|
Opening reception: Friday, March
5, 6 - 11 pm
Vox Populi and PARTICIPANT INC are pleased to present Dead
Flowers, a group exhibition based on the work of actor/director
Timothy Carey. Carey became known as a pioneer of underground
film due to his rarely seen 1962 film, The World's Greatest Sinner.
Screenings of this and other unreleased films by Carey, as well
as a presentation of his ephemera and artifacts, will be organized
in cooperation with Romeo Carey, the artist's son and Executor
of the Timothy Carey Estate. The exhibition draws themes from
Carey's unique correlation between his life and work, which sought
to define what it means to be an artist through an uncompromising
understanding of the meaning of success. Carey stated his rationale
for declining his potentially lucrative mainstream break in order
to preserve his integrity as an artist as follows:
"We slip. We bleed. Cassavetes taught me that. The truth
is, I never really cared about conventional success. [...] I
was offered a spot in both The Godfather and The
Godfather Part II. [...] But I didn't do either show, because
if I had, I woulda been just like any other actor-out for the
money."
For both Carey and his longtime collaborator John Cassavetes,
working the mainstream, mostly as secondary character actors,
was just a means to their optimistic ends. All proceeds gathered
on the inside served to fuel their independent projects-projects
they resolutely considered art. Despite their inherent critique
of middle-class America and society in general, neither figured
themselves as part of an underground. They expressed ambivalence
toward the distinctions of art that would necessarily alienate
them from their desired audience, and seemed to imply no doubt
that the public would comprehend their innovative approach as
driven by economic necessities-not underground "style."

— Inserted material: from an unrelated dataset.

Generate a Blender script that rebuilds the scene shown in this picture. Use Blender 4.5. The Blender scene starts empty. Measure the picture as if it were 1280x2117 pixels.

"The underground," whose definition, although generously
borrowed by all manner of artistic practitioners, has been historically
located in a cinematic field in which dominant factors of fundability
and mainstream acceptability are more clearly understood. Underground
actors and filmmakers serve as illuminating, persistent models
of alternativity, as their gauge, or the object of their resistance,
has remained somewhat transparent despite social, political, and
economic shifts in the cultural terrain - meaning, underground
film can remain underground, even if shown in museums. While some
of us continue (perhaps out of respect) to use terms like "alternative
space" or "underground film festival," it's not
entirely clear anymore what, exactly, we mean. Since the variable
meanings of "alternative," like its illusive companion
"the underground," cannot be indisputably defined without
temporal reference to a changing dominant culture, or located
autonomously on their own terms, perhaps we can believe they may
not cease to exist.
Dead Flowers brings together an intergenerational group
of artists to address such shifting methodologies, ideals, aesthetics,
and working models, as expressed by works from the late 60s and
70s (by Alvin Baltrop, Paul Thek, and Cynthia Plaster Caster),
and contemporary works by subsequent generations of artists (including
Kembra Pfahler, Scott Ewalt, Marti Domination, Georg Gatsas, and
Johanna Constantine) and of course, both, as many of the artists'
work spans this entire period. The exhibition aims to address
the relationship between alternative and mass culture by bringing
together a small group of artists who have consistently aligned
themselves with communities outside the mainstream, and entered
the dominant fields of art and film, sporadically and to critical
effect, as uncompromising proof that other ways of working are
possible - inside and outside traditional expectations of the
artist - to rewrite rules of artistic production through conscious
economic and critical efficiency.
The exhibition will be accompanied by screenings of Timothy Carey's
films; a film program curated by Ed Halter of Light Industry;
readings and performances by participating artists, and a publication.